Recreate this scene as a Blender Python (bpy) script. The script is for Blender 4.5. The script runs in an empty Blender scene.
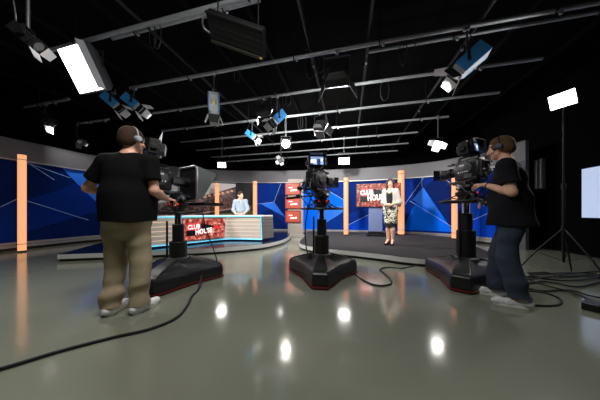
========================================
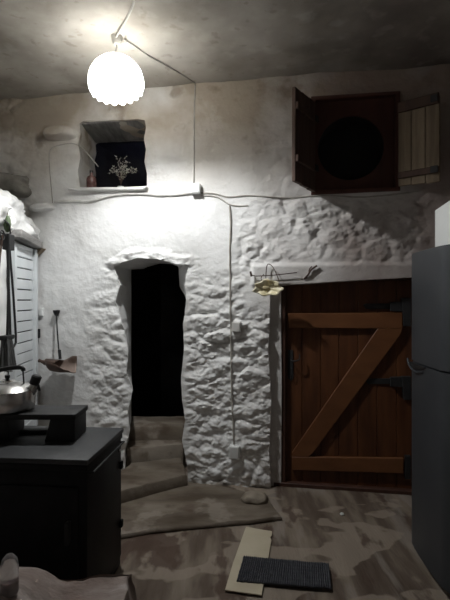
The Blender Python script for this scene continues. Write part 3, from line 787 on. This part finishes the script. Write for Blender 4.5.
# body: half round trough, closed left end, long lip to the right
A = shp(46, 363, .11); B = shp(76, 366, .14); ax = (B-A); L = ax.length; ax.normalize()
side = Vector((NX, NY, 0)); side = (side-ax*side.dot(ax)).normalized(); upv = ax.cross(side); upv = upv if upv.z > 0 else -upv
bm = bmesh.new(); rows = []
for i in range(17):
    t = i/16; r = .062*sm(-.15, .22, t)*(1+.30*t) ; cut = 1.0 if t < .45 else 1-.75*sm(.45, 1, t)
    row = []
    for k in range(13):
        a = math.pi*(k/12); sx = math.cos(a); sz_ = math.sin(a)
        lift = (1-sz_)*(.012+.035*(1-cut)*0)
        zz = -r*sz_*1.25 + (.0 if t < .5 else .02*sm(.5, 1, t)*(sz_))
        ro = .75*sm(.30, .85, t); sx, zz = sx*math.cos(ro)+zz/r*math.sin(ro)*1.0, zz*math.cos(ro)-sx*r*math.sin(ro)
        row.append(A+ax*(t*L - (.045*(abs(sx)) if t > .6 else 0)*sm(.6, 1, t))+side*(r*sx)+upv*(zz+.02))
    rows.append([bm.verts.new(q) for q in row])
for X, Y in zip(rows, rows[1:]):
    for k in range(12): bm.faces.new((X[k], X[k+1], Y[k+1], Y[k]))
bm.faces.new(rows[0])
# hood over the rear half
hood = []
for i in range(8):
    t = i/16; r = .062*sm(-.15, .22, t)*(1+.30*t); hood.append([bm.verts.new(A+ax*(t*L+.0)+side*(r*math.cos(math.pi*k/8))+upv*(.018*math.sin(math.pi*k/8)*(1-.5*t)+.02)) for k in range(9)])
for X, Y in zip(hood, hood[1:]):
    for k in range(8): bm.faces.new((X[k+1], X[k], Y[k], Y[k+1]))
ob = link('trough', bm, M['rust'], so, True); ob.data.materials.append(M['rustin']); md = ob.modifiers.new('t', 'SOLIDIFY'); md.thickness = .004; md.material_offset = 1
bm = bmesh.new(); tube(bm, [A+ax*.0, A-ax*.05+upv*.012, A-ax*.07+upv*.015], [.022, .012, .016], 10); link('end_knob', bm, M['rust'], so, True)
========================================
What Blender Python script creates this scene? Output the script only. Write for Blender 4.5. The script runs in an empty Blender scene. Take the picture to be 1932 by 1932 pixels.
========================================
Task directions -
Write down only how many lines in the listing contain the word "empty".

Problem solution -
2